What is a Savings Bond?

  • By definition, a Savings Bond or just Bond is a debt investment in which an investor loans money to an entity (corporate or governmental) that borrows the funds for a defined period of time at a fixed interest rate.
  • By connotation, a Savings Bond or just Bond is a promise you receive from the government which states in return for "buying" our bond, at the bond's maturity date, we will give back the money paid for our bond and the interest that the bond garnered. 
Bonds' yields are always fixed and determined. After purchase, the interest on a particular bond does not fluctuate. Bonds can be purchased from companies, individuals, state, and U.S. and international governments. However, this article is in reference to bonds purchased from the government. This is a very cut and dry definition of bonds. Bonds can be more complex when different kinds of bonds come into play.

Company Stock:


Truth is, living in America, one cannot escape hearing or reading about the wonderful nature of stocks or the (sometimes lucky) individuals who invest their money in them. In the world of investments, stocks are appealing. They are a gamble, but they have the opportunity to bring in high yields. Along with bonds and cash, stocks are one of the three main asset classes. What makes them different from bonds however, is that stock yieldings are not fixed. One does not know  (or better yet, the untrained eye doesn't know) how much money will be made buying stock (financial analysts are extremely skilled and usually correct when it comes to calling stock yields and performance but no one knows exactly how a stock will perform). Someone who invests $10,000 in stocks could very well end up making $1,000,000 in the long run. Someone who invests $10,000 in bonds however will always get $10,000+interest.

What is a Stock?

  • By definition, stock is a claim to a corporation's assets and earnings. There are two different kinds of stocks however: there is common stock and there is preferred stock. Common stock provides voting rights (rules vary corporation to corporation).
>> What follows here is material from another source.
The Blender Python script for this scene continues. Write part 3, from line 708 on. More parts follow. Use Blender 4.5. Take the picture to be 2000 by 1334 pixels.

Preferred stocks pays dividends when a company has excess cash (*a company is not required to pay dividends if it is not financially able to do so); also if bankruptcy is declared, preferred stock-share holders get priority rights when being compensated.
  • By connotation, stock is the number of shares one owns in a company. When stock prices increase  money is earned on the existing shares and vice versa when stock prices decrease.

Which is the better investment in the year 2013?


For the year 2013, markets, research, and the economy have all rendered stock the preferable choice. Why is that? Well for starters, stock is going to give a better return right now than a bond would. I know some may think, well that is unfair seeing that bonds have to mature and yes, that is correct thinking. However, when I say stocks will give a better return, I'm actually saying (by market indication) that a stock purchased in 2013 vs. a bond purchased in 2013, in the course of about 5 years, the stock will give a higher return. And here is why:
  1. Bond interest rates are relatively low in retrospect to the 'on the horizon'-bull economy.
  2. Bonds currently are merely a upscale, more risqué savings account.
  3. *****Washington D.C., due to the ongoing feud between the Democrats and the GOP is in mounds and heaps of uncertainty.
    1. The Treasury (the issuer of savings bonds) is not stable (i.e. the trillion dollar coin anyone?).
    2. The Treasury owes too much debt as it is and should not be taking on more through savings bonds.
    3. The Treasury is completely bankrupt.
  4. *Also stock is just the it-item of the year. Yes it is trendy but it is overall showing good returns.

What this means for the rest of us?

Non-Investors:

For those who are non-investors but watch the financial world, generally this means nothing. Either way as non-investors these figures (for the most part) aren't going to affect our daily lives. However, the financial world always seem to indirectly affects us anyways so this should mainly serve as a reference to what's going on.

Small-Time investors:

For small time investors, this is most certainly a great time to join or fully engage in the market. As a small-time investor, rather than trying to secure future pensions, the focus in investing within the stock market is more so investing excess cash to earn extra money. With that being stated, we all want extra cash and stocks are performing well, so rather purchasing a bond, go for a stock.

Bigger Investors:

Well most likely, a big time investor would not be taking financial advice from me (that's what Merril Lynch, Goldman Sachs, and JP Morgan are for) but if any big time investors are listening, a really diverse, fractional proportion of both would do the trick. Bonds of course are never without its merit but there is potential for stock in 2013. Case-and-point all the excess money made in 2013 from investing in stocks, can provide more money for investing in bonds in 2014.

Thank you Liberal Financiers for listening and reading and good luck to you in your 2013 investments!